La Sapienza gioca… con Dio

SANTISSIMA TRINITÀ – Anno C

FogliaLa Santissima Trinità è una di quelle «molte cose» di cui non siamo capaci di portare il peso senza il dono dello Spirito? Forse, ma non è una «cosa» e il pensarla come un peso non è certo il modo migliore per amarla e conoscerla. Ci lasciamo prendere, allora, dalla leggiadria misteriosa con cui la prima lettura ci conduce per mano dentro il mistero di Dio in un modo pienamente umano. Quando l’autore del libro dei Proverbi posa il suo sguardo sulla bellezza del creato, subito immagina una figura particolare accanto a Dio Creatore, una figura di genere femminile, la Sapienza. Essa è generata in Dio e da Dio prima che tutto prenda quella forma bellissima che noi chiamiamo «creato». È come una figlia prediletta, che ha l’unico compito di affiancare e rallegrare Dio mentre Egli chiama all’esistenza tutte le cose. Si direbbe che la sapienza è compagna di gioco di Dio: è la sua delizia e si rallegra davanti a lui in ogni istante.

Pensiamo ad una scena che potrebbe esserci familiare. Bambini in una casa. Giocano, e, giocando, fantasticano, costruendo quasi i loro giochi, dando forma alle loro fantasie in un modo che solo i piccoli sanno fare. È tipico dei bimbi occupare così il tempo. Ebbene, il papà e la mamma sono lì accanto e godono di questa presenza, non riescono a farne a meno, spesso tendono l’orecchio da lontano e si rallegrano stupiti di questi loro bimbi che li allietano con i loro giochi e le loro fantasticherie. Il padre e la madre hanno bisogno dei loro bambini, in questa loro capacità di dilettare la vita con una gratuità totale. E sono proprio quelle creature che essi hanno generato, quale frutto del loro amore sponsale. L’amore è sempre un travaso misterioso: credi di dare e ricevi, e se doni, mentre doni, già ricevi. L’autore biblico, quindi, immagina la Sapienza come una donna che gioca da sempre alla presenza di Dio Creatore e fin dall’eternità lo allieta. È una presenza gioiosa, serena, che aiuta a creare e che fa contemplare poi il creato con occhi luminosi, capaci di coglierne la bellezza e lo splendore.

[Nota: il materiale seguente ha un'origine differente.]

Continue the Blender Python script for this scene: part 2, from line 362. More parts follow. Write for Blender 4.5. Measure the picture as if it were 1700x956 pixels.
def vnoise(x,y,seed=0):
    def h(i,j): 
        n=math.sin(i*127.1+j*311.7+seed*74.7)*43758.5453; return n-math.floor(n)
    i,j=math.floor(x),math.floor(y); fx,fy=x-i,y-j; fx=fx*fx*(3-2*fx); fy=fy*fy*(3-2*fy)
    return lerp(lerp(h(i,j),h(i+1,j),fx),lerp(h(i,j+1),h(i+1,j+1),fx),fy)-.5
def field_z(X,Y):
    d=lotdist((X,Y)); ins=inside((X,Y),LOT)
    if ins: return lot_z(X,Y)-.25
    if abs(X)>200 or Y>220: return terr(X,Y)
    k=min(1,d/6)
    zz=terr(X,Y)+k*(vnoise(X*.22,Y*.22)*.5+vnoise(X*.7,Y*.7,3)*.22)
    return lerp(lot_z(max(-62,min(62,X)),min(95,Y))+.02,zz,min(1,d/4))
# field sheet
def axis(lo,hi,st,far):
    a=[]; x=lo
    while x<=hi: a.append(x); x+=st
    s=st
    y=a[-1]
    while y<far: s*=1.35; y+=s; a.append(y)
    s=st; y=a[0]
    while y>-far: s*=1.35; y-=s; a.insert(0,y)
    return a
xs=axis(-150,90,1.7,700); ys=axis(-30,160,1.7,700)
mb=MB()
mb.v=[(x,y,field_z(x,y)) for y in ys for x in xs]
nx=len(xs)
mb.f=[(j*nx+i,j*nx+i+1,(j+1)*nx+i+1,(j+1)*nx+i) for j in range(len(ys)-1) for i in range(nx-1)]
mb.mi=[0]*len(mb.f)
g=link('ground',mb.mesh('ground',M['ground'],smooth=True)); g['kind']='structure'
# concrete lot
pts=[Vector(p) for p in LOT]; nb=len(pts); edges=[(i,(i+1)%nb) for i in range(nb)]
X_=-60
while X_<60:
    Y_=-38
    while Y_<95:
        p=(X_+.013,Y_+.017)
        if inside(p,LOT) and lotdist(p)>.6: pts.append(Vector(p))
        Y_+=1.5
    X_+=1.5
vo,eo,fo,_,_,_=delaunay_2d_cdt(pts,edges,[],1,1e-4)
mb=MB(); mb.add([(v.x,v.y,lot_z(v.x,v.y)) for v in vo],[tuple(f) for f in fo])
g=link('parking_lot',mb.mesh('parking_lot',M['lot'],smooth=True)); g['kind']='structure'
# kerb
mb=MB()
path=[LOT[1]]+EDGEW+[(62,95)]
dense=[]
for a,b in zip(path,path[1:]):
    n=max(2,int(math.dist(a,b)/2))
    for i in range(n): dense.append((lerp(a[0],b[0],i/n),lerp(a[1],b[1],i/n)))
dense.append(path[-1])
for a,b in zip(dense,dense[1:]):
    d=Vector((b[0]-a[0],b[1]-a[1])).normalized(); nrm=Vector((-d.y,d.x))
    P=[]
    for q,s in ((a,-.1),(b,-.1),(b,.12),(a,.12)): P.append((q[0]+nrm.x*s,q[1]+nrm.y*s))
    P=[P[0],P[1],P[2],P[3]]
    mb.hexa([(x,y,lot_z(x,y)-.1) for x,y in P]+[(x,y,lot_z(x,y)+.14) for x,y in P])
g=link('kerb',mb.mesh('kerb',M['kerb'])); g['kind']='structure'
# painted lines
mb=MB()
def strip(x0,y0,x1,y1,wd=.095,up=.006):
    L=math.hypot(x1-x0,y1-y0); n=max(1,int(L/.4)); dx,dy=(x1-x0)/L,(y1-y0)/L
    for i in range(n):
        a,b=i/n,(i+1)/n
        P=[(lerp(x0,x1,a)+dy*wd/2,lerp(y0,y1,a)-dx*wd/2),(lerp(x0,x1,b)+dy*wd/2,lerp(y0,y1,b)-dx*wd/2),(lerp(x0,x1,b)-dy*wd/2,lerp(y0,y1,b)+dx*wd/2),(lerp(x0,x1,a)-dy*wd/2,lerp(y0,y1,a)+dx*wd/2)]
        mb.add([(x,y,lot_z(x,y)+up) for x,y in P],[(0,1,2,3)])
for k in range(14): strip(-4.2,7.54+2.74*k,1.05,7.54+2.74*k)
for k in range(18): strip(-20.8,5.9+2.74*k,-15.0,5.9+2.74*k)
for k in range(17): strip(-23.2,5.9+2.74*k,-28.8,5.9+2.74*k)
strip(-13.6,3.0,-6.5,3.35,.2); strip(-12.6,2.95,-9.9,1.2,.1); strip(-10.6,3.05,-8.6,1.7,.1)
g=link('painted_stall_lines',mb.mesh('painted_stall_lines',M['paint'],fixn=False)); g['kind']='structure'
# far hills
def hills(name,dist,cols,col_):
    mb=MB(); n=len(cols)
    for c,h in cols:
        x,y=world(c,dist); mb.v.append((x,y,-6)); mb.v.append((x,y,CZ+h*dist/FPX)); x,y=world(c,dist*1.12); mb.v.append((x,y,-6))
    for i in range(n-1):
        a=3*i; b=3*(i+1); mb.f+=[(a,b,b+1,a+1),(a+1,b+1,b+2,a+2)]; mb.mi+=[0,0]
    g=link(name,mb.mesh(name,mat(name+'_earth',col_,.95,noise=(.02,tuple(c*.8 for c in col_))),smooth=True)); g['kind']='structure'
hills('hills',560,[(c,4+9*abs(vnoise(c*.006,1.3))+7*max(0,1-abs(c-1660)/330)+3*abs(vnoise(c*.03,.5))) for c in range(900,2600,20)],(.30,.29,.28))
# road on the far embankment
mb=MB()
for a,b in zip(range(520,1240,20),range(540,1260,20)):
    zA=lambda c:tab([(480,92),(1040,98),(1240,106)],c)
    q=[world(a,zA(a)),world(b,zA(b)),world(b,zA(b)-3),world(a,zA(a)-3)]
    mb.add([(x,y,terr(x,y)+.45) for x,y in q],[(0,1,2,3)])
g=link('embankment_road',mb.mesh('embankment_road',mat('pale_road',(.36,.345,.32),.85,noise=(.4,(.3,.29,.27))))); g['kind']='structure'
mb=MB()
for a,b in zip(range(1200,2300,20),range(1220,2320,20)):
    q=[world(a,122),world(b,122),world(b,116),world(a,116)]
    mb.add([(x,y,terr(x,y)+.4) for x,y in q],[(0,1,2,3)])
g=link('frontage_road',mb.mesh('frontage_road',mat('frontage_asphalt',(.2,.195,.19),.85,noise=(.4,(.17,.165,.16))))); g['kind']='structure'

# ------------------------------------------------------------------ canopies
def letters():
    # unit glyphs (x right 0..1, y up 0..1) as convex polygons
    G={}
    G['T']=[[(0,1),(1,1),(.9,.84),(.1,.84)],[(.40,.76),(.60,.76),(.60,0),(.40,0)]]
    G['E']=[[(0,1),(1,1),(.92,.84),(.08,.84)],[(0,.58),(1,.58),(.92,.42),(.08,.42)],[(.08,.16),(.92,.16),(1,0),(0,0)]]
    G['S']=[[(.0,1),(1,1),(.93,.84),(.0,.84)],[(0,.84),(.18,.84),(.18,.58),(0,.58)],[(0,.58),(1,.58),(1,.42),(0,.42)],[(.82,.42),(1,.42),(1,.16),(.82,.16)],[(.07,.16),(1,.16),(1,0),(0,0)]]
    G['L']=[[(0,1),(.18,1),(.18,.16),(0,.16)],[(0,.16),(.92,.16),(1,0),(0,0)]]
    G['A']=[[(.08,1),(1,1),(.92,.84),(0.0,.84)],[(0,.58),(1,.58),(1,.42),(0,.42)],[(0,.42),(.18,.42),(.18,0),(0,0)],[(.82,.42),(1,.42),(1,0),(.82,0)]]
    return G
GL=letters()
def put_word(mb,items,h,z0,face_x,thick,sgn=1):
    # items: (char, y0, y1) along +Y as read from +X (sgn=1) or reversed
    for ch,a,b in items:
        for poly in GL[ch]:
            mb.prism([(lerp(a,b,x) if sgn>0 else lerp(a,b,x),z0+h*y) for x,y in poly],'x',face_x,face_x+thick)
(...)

Forse dobbiamo modificare la nostra immagine più comune di Dio Padre come quella di un vecchio barbuto, seduto sulle nuvole come su un trono, mentre tiene in mano il globo terrestre. Così lo disegnano spesso i bambini. No. È un Dio che gioca con la Sapienza da sempre, e sarebbe bello far disegnare ai bambini questa scena altamente rivelatrice del mistero profondo di Dio. Perché la Chiesa ha scelto questa pagina nella festa della santissima Trinità? Intanto, per farci modificare il nostro modo così razionale e freddo di affrontare il mistero, come una equazione da risolvere. Ma c’è un altro motivo. Nella tradizione cristiana Gesù è stato visto proprio come la Sapienza di Dio in forma umana. È Lui quella figura che, nell’immaginazione dell’autore biblico, affianca il Padre nella creazione. È Lui che si rallegrava davanti al suo papà sin dall’eternità, e, fantasticando come un bimbo che costruisce i suoi giochi, lo ispirava nella creazione della terra e del cielo, delle sorgenti cariche d’acqua, delle prime zolle del mondo, delle prime nubi condensate nell’alto, e dei limiti posti sulla spiaggia alle acque del mare. Come un architetto. Cioè, come colui che sta all’origine di ogni fare.

Ritornando alla nostra immagine familiare, è bello pensare che i bambini siano, nel loro giocare e fantasticare e dilettare gli adulti, i veri architetti della famiglia, coloro che stanno al principio di ogni autentica costruzione, gli ispiratori del fare dei grandi. Tale è – nel mistero di Dio – il ruolo di Gesù Cristo, il Figlio, nei confronti del Padre: è colui che esprime – anche incarnandosi e diventando uomo come noi – la gioia di vivere dello stesso Dio, e – in questa gioia, in questo suo giocare dall’eternità – sta  all’origine della stessa creazione di tutte le cose. Dio Padre crea – così ci viene suggerito – guardando e amando suo Figlio mentre gioca. E la creazione che esce dalle sue mani porta l’impronta di questo sguardo e regala anche a noi, che siamo sue creature, la medesima gioia e lo stesso piacere di vivere. Forse, se ci trasciniamo talvolta stancamente nelle nostre giornate, è perché continuiamo a voler vedere Dio come un vecchio barbuto che dall’alto delle nubi ci tiene in pugno. Se lo gustiamo nella bellezza e nella semplicità di un amore paterno, materno e filiale, entriamo davvero nel mistero del suo Amore.